How Much Should Your EMI Be?

Are you planning to invest in real estate or a residential property in Pune? Since you are here, we believe the answer is yes, and we understand that you are looking for a way to manage and plan your EMIs in the best way possible. 

This guide will help you plan your EMI expenses without impacting your personal and emergency budgets. 

So, let's get started! 

Buying a house is one of the most significant purchases, as it is considered a once-in-a-lifetime investment. And because residential home loans are readily available, you would want to utilize them to finance your home purchase. However, if not managed properly you may experience financial difficulties after buying a house and find it tricky to manage your household expenses while paying a large sum towards monthly EMIs. 

The amount of EMI you pay depends on the amount of money you borrow. The amount of money you can borrow may depend on what your lender feels you are qualified to borrow. 

If we talk about Pune and Mumbai, particularly, most families have two working members, and the chances of securing a higher loan are good. However, just because you are qualified for a large sum of loan does not imply you should apply for it. We suggest borrowing an amount you can repay without feeling the burden of EMIs. 

When investing in a residential property in Pune, you shouldn't just consider EMIs as the only deciding factor.
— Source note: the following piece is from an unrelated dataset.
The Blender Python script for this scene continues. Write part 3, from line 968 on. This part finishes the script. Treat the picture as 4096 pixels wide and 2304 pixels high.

You will additionally need to pay 15-20% of the total cost as a down payment from your pocket. We would not recommend you deplete your savings funds to make this payment, as it would be wrong. 

When purchasing a residential property still under construction, you should also account for paying rent in addition to your EMI. Even if a bank is ready to grant you a substantial loan, you must determine if you can afford the rent and the EMI. 

In addition to paying your housing loan EMIs, you may also need to pay for other fixed expenditures such as term and health insurance, car insurance, school tuition fee, etc. If you already have a personal loan, your EMI payment capacity for a house loan would reduce even further. 

Financial advisors recommend that your EMIs for all your loans should not exceed 45-50 percent of your entire monthly income. If you are under 30 and don't have a lot of financial obligations, you could stretch your monthly EMIs to 50% of your salary. But we suggest keeping it at 40% at max for better financial stability. 

Depending on your earnings, 15-20 percent of your gross monthly income should be invested to build a retirement fund that can last at least 20 years. 

There are a few strategies that might assist you in reducing your real estate loan EMI. Let's discuss some of them here. 

●       The bigger the loan, the more interest you'll have to pay and the higher your EMIs will be. Settling a large portion as a down payment is a prudent choice. It will help you lower your loan's EMI and save money in the long run. 

●       Opt for a Step-Down EMI Plan offered by several banks and non-banking financing providers. According to this arrangement, you must pay a higher EMI at the beginning of the term, but the EMI amount steadily reduces as the principal balance falls with each monthly payment. This strategy might help you save money on interest in the later years of your loan. 

●       If you have an excellent relationship with your existing bank, you could negotiate a reduced interest rate on your loan. Banks do so for their current customers to boost brand loyalty and attract new ones. 

●       Pre-paying your debt might save you money. You could partially or entirely pay back your debt if you have earned a raise or have acquired some new money. As we all know, a larger loan balance means a greater interest rate. 

●       Balance transfer loans have lower interest rates and can help you lower your loan EMIs. However, you should check for additional variables such as processing costs and other expenses to ensure that shifting your loan to another bank is worthwhile. 

Taking a loan to buy real estate or residential property is a good investment. A loan can fund a short-term need or help you achieve a long-term objective. However, considering the interest charges on the EMI due, a loan is also an extra price. A higher interest rate will increase the cost of repaying your mortgage. The amount of EMI you must pay increases automatically as the rate of interest rises. Hence, we always advise our clients to take a wise and informed decision when taking a loan to buy property in Pune or Mumbai.